Ensuite, les requérants reprochent aux juges du fond de les avoir condamnés in solidum à verser à la société victime 62 100 € au titre du préjudice qualifié de perte de chiffre d’affaires. En reprenant le même argument que celui précédemment invoqué, ils font valoir que les juges correctionnels ne pouvaient statuer sur l’action civile que dans la limite des faits visés à la prévention, en l’espèce avoir fait usage d’un temps de travail et de moyens et matériels mise à disposition par l’employeur et non avoir détourné une partie du chiffre d’affaires. Logiquement, la Cour de cassation rejette aussi ce moyen. Elle souligne en effet que les agissements fautifs commis par les prévenus l’ont été pendant le temps que le salarié aurait dû consacrer à son employeur en exécution de son contrat de travail. Ainsi, la chambre criminelle approuve les juges du fond d’avoir condamné les prévenus à verser cette somme à la société pour avoir usé du temps et des moyens matériels et humains mis à la disposition d’un salarié par son employeur pour exercer une activité commerciale occulte en fraude des droits de l’employeur, notamment en faisant usage de documents de formation internes à la société pour fabriquer des documents de formation à destination de distributeurs étrangers, permettant ainsi aux prévenus de détourner une partie de la marge de l’employeur.

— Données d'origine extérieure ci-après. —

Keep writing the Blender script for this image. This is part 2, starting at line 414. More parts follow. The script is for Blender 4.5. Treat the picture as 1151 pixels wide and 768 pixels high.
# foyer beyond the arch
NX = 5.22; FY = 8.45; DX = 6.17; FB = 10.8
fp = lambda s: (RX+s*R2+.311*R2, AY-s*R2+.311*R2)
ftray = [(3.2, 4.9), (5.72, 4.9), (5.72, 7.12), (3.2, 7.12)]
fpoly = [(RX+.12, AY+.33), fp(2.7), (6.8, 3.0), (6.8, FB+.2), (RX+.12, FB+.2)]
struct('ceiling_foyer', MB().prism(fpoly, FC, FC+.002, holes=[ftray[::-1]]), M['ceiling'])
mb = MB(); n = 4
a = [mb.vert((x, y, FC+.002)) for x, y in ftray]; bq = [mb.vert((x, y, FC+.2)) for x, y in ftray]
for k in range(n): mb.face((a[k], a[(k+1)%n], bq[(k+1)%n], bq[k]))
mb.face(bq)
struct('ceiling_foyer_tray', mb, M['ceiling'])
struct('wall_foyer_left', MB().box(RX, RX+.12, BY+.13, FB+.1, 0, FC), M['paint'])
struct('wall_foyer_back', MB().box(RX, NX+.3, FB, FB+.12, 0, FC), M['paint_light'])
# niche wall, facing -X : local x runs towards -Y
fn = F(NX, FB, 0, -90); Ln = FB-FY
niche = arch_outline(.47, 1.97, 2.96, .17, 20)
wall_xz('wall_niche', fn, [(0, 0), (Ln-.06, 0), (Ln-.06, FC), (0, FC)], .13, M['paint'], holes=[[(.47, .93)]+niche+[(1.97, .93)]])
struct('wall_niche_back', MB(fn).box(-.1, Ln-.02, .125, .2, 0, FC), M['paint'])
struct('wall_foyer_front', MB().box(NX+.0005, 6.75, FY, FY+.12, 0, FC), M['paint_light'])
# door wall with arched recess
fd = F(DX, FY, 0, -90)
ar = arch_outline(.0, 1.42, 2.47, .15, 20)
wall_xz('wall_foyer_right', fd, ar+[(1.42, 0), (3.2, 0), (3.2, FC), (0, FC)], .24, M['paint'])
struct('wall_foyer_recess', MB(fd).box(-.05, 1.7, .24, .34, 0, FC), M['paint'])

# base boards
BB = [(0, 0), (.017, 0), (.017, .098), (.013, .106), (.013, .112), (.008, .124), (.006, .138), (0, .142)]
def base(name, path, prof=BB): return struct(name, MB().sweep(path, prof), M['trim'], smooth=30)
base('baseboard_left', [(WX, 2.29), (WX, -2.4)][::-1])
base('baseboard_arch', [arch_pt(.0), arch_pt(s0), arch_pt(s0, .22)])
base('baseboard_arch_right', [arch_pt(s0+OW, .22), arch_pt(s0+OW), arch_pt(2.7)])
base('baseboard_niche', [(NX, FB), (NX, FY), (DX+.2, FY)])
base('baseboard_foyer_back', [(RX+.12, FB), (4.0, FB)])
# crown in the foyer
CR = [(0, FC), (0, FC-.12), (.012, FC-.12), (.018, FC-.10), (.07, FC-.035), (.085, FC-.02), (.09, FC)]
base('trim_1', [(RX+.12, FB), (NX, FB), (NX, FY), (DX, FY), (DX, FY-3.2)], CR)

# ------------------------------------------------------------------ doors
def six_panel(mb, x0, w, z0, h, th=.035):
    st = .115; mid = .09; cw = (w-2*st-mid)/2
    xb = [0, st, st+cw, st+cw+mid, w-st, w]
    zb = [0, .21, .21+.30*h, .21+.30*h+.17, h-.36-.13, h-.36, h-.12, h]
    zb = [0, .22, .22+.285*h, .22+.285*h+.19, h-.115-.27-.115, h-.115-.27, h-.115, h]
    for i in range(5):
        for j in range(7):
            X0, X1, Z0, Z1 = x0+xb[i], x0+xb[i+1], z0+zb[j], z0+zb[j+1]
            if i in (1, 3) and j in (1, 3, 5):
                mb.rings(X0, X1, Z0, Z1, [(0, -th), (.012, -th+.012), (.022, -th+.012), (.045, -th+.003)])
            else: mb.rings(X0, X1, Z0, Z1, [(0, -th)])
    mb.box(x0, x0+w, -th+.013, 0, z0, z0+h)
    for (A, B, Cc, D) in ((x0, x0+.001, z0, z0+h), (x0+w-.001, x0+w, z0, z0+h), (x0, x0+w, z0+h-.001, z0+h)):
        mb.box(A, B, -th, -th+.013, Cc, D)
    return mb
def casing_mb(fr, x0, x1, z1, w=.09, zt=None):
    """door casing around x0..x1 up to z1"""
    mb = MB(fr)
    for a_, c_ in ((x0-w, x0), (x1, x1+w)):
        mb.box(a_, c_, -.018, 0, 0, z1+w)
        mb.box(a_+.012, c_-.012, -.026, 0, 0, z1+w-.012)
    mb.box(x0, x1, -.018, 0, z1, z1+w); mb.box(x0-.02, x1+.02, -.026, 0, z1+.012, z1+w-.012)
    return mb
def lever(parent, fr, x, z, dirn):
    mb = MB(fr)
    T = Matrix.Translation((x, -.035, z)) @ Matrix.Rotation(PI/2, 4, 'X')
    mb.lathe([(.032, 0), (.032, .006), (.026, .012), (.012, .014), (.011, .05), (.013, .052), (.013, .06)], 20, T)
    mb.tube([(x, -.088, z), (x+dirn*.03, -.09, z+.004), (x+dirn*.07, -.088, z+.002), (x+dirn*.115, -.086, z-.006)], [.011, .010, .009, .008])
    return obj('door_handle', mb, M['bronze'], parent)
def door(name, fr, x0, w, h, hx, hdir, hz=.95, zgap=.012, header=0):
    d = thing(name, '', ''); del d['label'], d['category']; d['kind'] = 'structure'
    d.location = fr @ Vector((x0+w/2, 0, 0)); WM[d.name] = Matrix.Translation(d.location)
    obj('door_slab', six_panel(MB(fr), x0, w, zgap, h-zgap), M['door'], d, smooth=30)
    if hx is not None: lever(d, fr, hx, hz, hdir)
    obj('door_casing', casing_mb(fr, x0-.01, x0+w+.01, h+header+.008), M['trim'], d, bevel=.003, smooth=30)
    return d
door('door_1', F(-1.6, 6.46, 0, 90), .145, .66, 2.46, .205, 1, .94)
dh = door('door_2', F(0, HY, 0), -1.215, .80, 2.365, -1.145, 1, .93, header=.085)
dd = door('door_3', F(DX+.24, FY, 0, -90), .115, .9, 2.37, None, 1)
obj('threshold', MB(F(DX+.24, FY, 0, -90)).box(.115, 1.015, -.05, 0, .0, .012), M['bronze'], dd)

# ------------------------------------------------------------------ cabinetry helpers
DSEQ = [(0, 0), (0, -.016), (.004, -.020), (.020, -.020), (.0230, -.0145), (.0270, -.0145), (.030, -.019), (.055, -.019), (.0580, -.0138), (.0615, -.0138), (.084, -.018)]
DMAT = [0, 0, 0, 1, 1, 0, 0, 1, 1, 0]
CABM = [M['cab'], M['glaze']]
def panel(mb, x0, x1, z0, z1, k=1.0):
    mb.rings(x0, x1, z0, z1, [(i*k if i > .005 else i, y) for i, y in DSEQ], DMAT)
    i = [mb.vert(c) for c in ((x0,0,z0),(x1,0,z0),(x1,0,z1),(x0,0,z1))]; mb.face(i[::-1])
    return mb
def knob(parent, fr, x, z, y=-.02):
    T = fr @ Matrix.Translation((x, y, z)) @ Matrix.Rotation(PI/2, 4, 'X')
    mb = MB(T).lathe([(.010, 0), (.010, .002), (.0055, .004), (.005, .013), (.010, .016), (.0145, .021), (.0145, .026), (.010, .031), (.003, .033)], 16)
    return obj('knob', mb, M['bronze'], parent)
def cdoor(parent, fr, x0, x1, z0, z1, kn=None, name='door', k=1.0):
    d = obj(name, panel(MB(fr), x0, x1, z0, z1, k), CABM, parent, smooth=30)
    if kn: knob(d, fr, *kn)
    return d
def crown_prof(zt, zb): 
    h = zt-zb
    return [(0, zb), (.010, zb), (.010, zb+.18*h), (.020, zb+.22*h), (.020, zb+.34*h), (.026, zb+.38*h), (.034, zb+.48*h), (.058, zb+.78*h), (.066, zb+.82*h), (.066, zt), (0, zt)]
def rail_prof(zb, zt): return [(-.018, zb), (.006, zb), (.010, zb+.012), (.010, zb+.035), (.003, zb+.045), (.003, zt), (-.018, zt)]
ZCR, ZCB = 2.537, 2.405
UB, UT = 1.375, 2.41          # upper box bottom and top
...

Incontestablement, cet arrêt tire, presque dix ans après, toutes les conséquences de l’arrêt rendu le 19 juin 2013, par rapport aux intérêts civils. L’apport de cet arrêt était en effet d’avoir expressément affirmé que l’utilisation, par un salarié, de son temps de travail à des fins autres que celles pour lesquelles il perçoit une rémunération de son employeur constitue un abus de confiance. Toutefois, l’intérêt de l’arrêt rapporté ne s’arrête pas là. Il est également à replacer dans le sillage d’un arrêt plus récent, en date du 16 janvier 2019, qui, contrairement à son prédécesseur, suscite d’intéressantes réserves quant à la caractérisation du délit d’abus de confiance par détournement du temps de travail d’un salarié (v. Crim. 16 janv. 2019, n° 17-81.136, RSC 2019. 821, obs. H. Matsopoulou ; RTD com. 2020. 504, obs. L. Saenko ).